Creative Options for Working Out
With access to commercial gyms being restricted in our current environment, many fitness enthusiasts have resorted to more creative methods of working out. This includes making use of playgrounds and parks, building home gyms, or exploring calisthenics exercise routines.
This surge of creativity is a requirement for resistance training and applying progressive overload to make the exercises more challenging.
This principle of muscle growth still applies whether inside or out of the gym; to increase strength, mass, or making cosmetic changes to your physique requires progressive overload.
Without progressive overload a workout routine becomes stagnant and results often grind to a halt. The common approach for progressing exercises has been through adding weights to the barbell or heavier dumbbells, which can prove effective to a degree.
Progressing workouts without the aid of heavy weights can become a challenge for some, since many weightlifters never applied alternative methods of progression to their workout routine.

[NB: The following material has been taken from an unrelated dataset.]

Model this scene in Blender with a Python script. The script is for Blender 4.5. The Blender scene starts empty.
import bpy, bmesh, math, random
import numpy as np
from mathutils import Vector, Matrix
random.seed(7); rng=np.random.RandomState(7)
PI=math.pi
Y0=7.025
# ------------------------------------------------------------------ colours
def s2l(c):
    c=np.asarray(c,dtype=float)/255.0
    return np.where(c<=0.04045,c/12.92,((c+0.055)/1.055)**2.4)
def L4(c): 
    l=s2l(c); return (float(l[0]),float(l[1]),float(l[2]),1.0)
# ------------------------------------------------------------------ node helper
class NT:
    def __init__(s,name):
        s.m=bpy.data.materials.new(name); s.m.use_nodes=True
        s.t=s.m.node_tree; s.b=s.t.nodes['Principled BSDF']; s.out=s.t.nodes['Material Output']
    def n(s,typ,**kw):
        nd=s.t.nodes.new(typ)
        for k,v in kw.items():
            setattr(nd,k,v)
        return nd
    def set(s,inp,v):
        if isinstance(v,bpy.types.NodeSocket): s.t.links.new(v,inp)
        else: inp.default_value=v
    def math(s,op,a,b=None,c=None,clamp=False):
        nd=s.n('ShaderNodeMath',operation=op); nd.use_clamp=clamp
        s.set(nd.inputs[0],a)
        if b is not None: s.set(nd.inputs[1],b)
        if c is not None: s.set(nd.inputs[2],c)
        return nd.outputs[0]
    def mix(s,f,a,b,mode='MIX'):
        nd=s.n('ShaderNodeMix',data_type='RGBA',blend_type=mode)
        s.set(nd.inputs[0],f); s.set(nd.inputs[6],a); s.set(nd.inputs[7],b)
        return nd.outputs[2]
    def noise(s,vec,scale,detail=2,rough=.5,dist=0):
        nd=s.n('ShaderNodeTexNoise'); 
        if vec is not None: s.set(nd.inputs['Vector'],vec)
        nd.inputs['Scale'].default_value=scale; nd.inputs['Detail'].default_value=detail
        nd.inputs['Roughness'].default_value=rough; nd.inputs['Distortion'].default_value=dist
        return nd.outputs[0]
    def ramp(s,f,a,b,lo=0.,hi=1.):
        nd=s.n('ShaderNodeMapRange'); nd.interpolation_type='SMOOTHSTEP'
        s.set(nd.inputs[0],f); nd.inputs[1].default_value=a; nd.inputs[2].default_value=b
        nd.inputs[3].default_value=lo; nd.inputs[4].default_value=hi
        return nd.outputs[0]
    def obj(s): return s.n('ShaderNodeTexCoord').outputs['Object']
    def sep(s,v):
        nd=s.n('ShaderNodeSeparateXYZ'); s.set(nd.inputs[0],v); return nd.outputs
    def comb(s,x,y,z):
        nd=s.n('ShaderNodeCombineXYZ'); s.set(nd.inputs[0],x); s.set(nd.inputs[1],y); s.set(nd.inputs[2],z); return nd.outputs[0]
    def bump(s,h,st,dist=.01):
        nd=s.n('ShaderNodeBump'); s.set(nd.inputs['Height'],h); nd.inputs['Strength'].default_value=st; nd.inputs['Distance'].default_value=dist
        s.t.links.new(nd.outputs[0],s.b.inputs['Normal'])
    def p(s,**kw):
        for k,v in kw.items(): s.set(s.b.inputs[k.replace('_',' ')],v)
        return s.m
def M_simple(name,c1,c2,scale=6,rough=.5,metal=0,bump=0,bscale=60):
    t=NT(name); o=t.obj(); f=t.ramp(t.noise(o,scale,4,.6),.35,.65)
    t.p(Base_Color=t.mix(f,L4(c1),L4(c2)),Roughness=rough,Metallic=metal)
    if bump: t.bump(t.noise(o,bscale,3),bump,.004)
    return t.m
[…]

The overload principle can be applied to home workouts without weights with fantastic results.
Building Home Workouts with Progressive Overload
Calisthenics and heavy weight exercises compare similarly as they both target anaerobic fatigue, which focuses on the fast-twitch muscle fibers. As these muscles recover and rebuild, it becomes easier to gain strength and grow in size.
These fast-twitch fibers can grow in two different ways: through the muscles’ fiber (myofibrils) and the muscle fluid (sarcoplasm).
Home workouts composed of mainly calisthenics exercises can activate myofibril growth with the use of weighted vests, ankle weights, or backpack work. This is one method of progressive overload that can assist with adding resistance.
Calisthenics exercises really shine in the area of sarcoplasm growth since other techniques can be used.
The main one is cumulative fatigue, which is where the sarcoplasm is targeted as the exercises become more energetically taxing over a time period. Examples of this would be superset exercises that target the same muscle group.
Higher reps can also be incorporated in home workouts very easily, which will lead to muscle sarcoplasm growth with cumulative fatigue. This can be performed by adding more sets to an exercise or keeping higher rep ranges until resistance equipment is used.
Most people also tend to overlook tension time for body weight exercises, which are much more challenging and safer than dumbbell/barbell work at the gym.
Implementing this into a home workout routine involves performing the negative (eccentric) movement of the exercise for 4-6 seconds and the positive (concentric) movement for one second.
Time over tension substitutes the resistance of equipment that would be necessary to build size and strength within the targeted muscle group. Finding alternative ways to fatigue your muscles are key to a successful home workout program.
The Wrap Up
Progressive overload is most important for muscle strength and size growth, which can definitely be achieved without the aid of weights. Time over tension, volume, and superset methods can be applied to get similar results of training in commercial gyms. When working out from home, it’s key to track repetitions, sets, and exercises to incorporate methods of overload to your routine.